Jake Paul is calling his shot for Saturday’s big boxing match with Nate Diaz.
“My prediction is a fifth-round knockout,” Paul said Wednesday on The MMA Hour.
“I’m not concerned. I know I want it more and I know what I did in training, and we had people that mimic exactly how he fights. And yeah, he’s going to maybe land a couple of punches, that’s the name of the game. That only wakes me up. I’m going to get hit and hit him harder, and keep on going and weather the storm and end his career.”
Paul, 26, faces Diaz in a 10-round boxing bout this weekend at the American Airlines Center in Dallas. The matchup marks Diaz’s professional boxing debut and first pro fight outside of the UFC umbrella since the 38-year-old debuted in the promotion in 2007.
Diaz now joins former UFC champions Tyron Woodley and Anderson Silva, as well as former Bellator and ONE champion Ben Askren, as MMA fighters to face Paul in the boxing ring. And while Paul made it clear that he holds Diaz’s MMA accomplishments in high esteem, he doesn’t think nearly as highly of his brash opponent’s actions outside of the cage.
“I respect his career, I don’t respect him as a person,” Paul said. “There’s a difference. He’s a bully, he’s a punk. He beats up innocent people. He’s always trying to cause a scene, throwing water bottles at people. He’s always high. Like, what kind of example is that to set to everyone, just smoking all the f****** time? I don’t like these things about him. And someone has to bully the bully, and that’s what I’m going to do on Saturday.”

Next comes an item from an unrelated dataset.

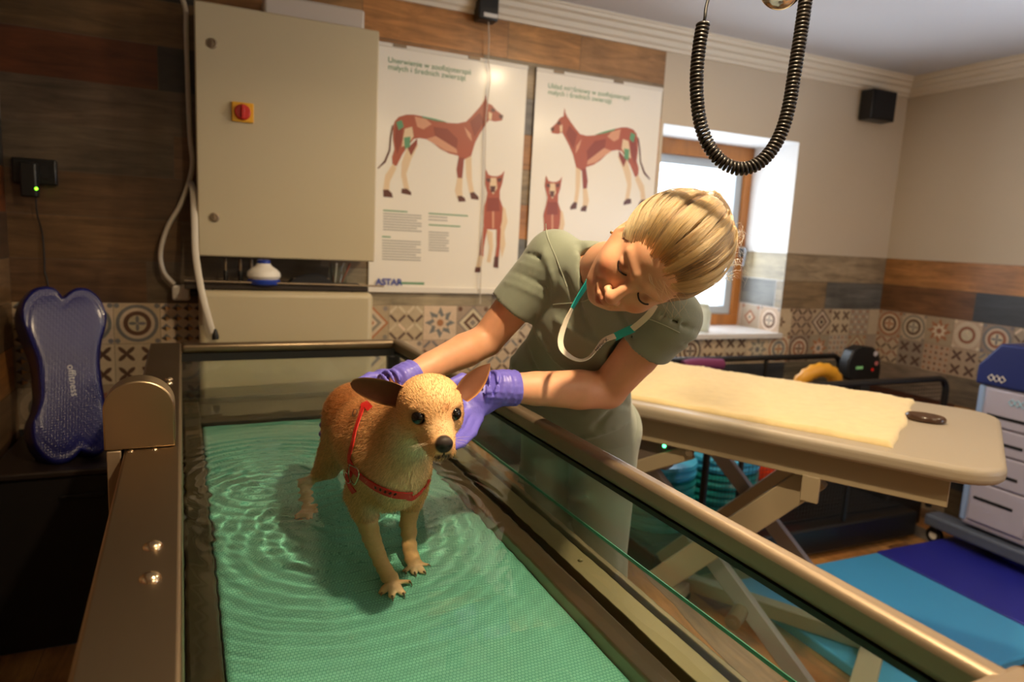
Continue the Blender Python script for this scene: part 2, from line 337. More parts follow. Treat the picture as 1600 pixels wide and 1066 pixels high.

Paul said he’s “not concerned at all in the slightest” whether Diaz’s tendency to instigate fights outside of the cage will rear its head again in Dallas.
What he is concerned about, however, is whether Diaz accepts his offer for a $10 million MMA rematch after the two face off on Saturday. Paul is currently signed with the PFL and is expected to compete within the promotion’s pay-per-view “super fight division” if and when he decides to make his professional MMA debut.
Speaking Wednesday on The MMA Hour, Diaz balked at the idea of fighting Paul in PFL. The Stockton native suggested that if he and Paul do fight in MMA, it would either be in the UFC or as a standalone co-promotion with Diaz’s Real Fight Inc. promotional arm.
Paul responded by stating that PFL would be more than willing to co-promote and called Diaz’s dismissal of the idea “a cheap copout excuse.” He added that he believes Diaz is leaving his answer “open-ended” in order to first see how things play out in the ring.
“Once I beat his ass on Saturday, he’s going to want revenge,” Paul said.
“I think he’ll want that get-back. And he’ll realize that he’s not going to get as much money once he loses to me anywhere else.”
Paul also called his opponent’s embrace of the UFC “weird” after Diaz fought for years to leave the promotion, and publicly feuded with the UFC brass throughout much of that time.
Diaz said Wednesday that his next fight “probably” could be back in the UFC.
“I guess he’s a house boy and loves to kiss the finger of Dana [White], and to be a good ole boy and obey all the rules,” Paul said. “This might be too much work for him honestly. People don’t realize that in boxing when you’re your own promoter, it’s a lot different. There’s more work, there’s more that goes into it, more press requirements.
“So he might not like that. He might like just being a fighter and not caring as much about the business side.”
Either way, Saturday’s fight likely marks the end of Paul’s boxing run against MMA legends. There simply aren’t many MMA names left who’d make sense for Paul if he gets past Diaz.
But there is always one: Conor McGregor.
“Conor McChicken, he don’t want the smoke,” Paul said. “He’s an alcoholic, he’s a drug addict. He’s out there causing all these problems, about to go to jail for all this crazy s***. He’s not even worried about fighting right now. Right now he’s worried about being a free man.”